WASHINGTON, Jan 31: The US government has asked its agencies responsible for monitoring the Middle East to explain why they failed to predict Hamas’s victory in Palestinian elections.

“Certainly I’ve asked why nobody saw it coming,” said Secretary of State Condoleezza Rice while acknowledging that Washington was caught off guard by the election results.

Hamas, which the US regards as a terrorist organisation, won a majority of seats in parliamentary elections on Jan 25.

“I hope that we will take a hard look because it does say something about perhaps not having had a good enough pulse on the Palestinian population,” said Ms Rice.

Earlier on Monday, President George Bush reiterated that the US would not do business with Hamas as long as the party stuck to its position that Israel should not exist, while describing as ‘positive’ the group’s anti-corruption campaign pledges.

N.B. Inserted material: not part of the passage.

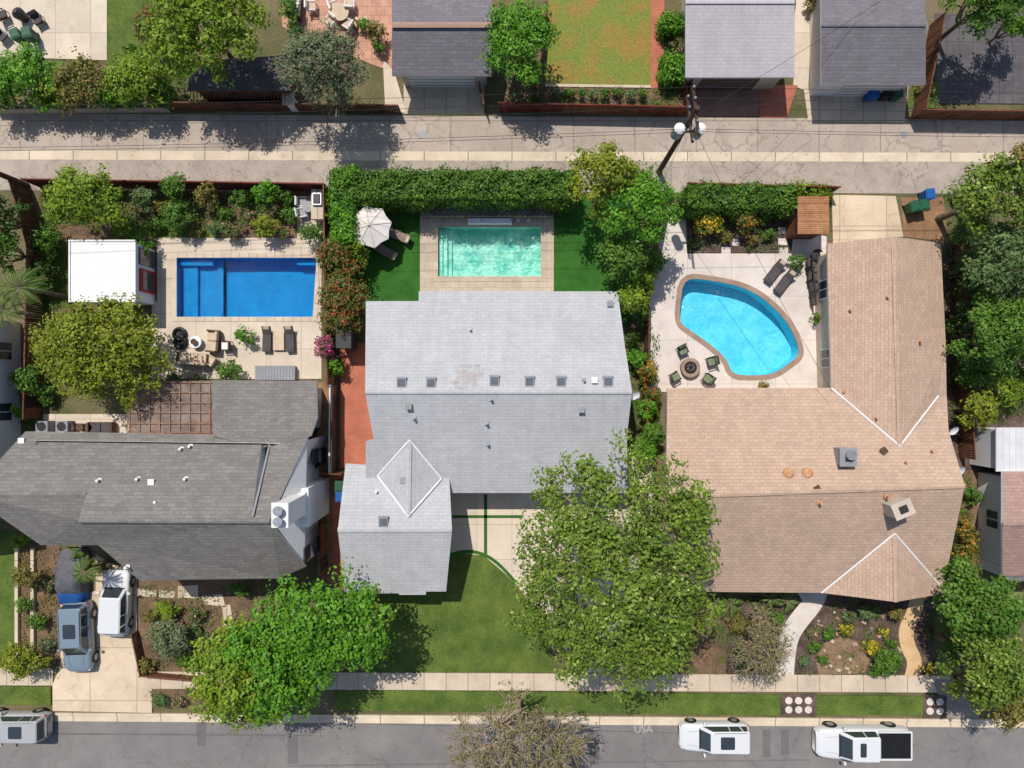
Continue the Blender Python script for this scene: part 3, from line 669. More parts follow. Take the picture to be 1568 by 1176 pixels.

To a question whether Washington would continue its financial support to the Palestinian Authority (PA) after the Hamas victory, Ms Rice said the United States was not prepared to fund an organisation that advocates the destruction of Israel and violence.

The US and European Union are of one mind on the question of aiding a Hamas-led government, Ms Rice said. “I think we’re all saying exactly the same thing, that there are choices now confronting Hamas and we will see what they do.”

Palestinians rely on two external sources of income: the Israeli-collected taxes on Palestinian goods and foreign aid, which comes primarily from Europe.

Since the signing of the 1993 Oslo accord, Palestinians have received more than $1.7 billion in US economic assistance — more than any other donor country — very little of it directly to the Palestinian Authority.

The EU gave the Palestinian Authority $612 million last year.